Producing : Producers in the AI Age: Are You Ready to Document Your Process? by Ashley Renee Smith

Ashley Renee Smith

Producers in the AI Age: Are You Ready to Document Your Process?

In a recent conversation at the AVP Summit, producer Lori McCreary offered a sharp reminder of the evolving responsibilities producers face in a rapidly changing industry:

“Producers today are constantly walking the tightrope between legal protection and creative ownership… For producers, documentation is going to be key. We need to log our prompts… We need to show human oversight, annotate all of our choices because one day we might have to prove that our project was crafted by humans.”

That quote hit me because it’s no longer just about budgeting, scheduling, and packaging. As AI tools become more accessible and legally ambiguous, we may be called to protect the creative integrity of our work in new ways.

McCreary’s full remarks in this Deadline piece are worth a read:

https://deadline.com/2025/07/lori-mccreary-producers-ai-age-avp-summit-1...

Producers:

- Are you already documenting your development process?

- How are you navigating the use of AI while protecting IP and credit?

- What tools or strategies are you using to demonstrate human authorship?

Willem Elzenga 2

I am documenting my development process, but only the part that is doable. I am not documenting my prompts, I document contracts, e-mails and deal memo's for legal. AI is just programming you pay (indirectly) for, it's not like if you use Word on an Apple PC to write a screenplay Microsoft and Apple can claim copyright. For court you just have to be original (*) and not a cheater to begin with.

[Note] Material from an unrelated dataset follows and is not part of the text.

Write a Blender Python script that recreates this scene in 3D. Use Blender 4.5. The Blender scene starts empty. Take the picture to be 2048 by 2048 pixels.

AI is the new thing, its where investments go, employment rises and business' finding their new opportunity - so better use it if you want to stay in business as a producer in also the shalala of the filmworld.

When a new screenplay rolls out of ChatGTP its yours. Legally ChatGTP is just like any other software programme you use for realising a motion picture. And if you think of it, doesn't differ as much from the first Google websites that were used to research and write screenplays. Google and others can't claim anything unless your work isn't just original enough for a judge in court. So the best strategy is to have some legal knowledge as a producer and have a good lawyer or lawyer team available when shit hits the van. Which you can budget.

Romilla Subchintuk

Thank you, Ashley, for starting a very important topic. It was only yesterday my son, and I were talking about the influence of AI and how does it affect the creative artist. For me I still believe in the good old writing your own script, letting your thoughts and dialogues flow through. It looks like, Chat GBT is like my big competitor. We were saying that in a few years' time even music will be done by AI / Chat GBT. For me it is like cheating at the exams. What will happen to the writers and musicians.

I think that when the AI way of doing things increase, they will be a loud shout for more legal intervention or Chat GBT might build in an app where you can copyright what you have designed together.

Rahul Sonawane

you have to turn off the setting in your AI app that allows them use your data. I mean if the company respect it. if you have an idea for a movie and share it with AI then it might bundle it up other ideas it got my various artist and offer it to some one asking for ideas.

I have used AI to generate some images in past but I stopped doing it few years ago as we artist at that time didn't know how Ai worked.

stay safe. protect your ideas.

Eon C. Rambally

It's a subject of serious importance Ashley Renee Smith ! Thanks for the posting!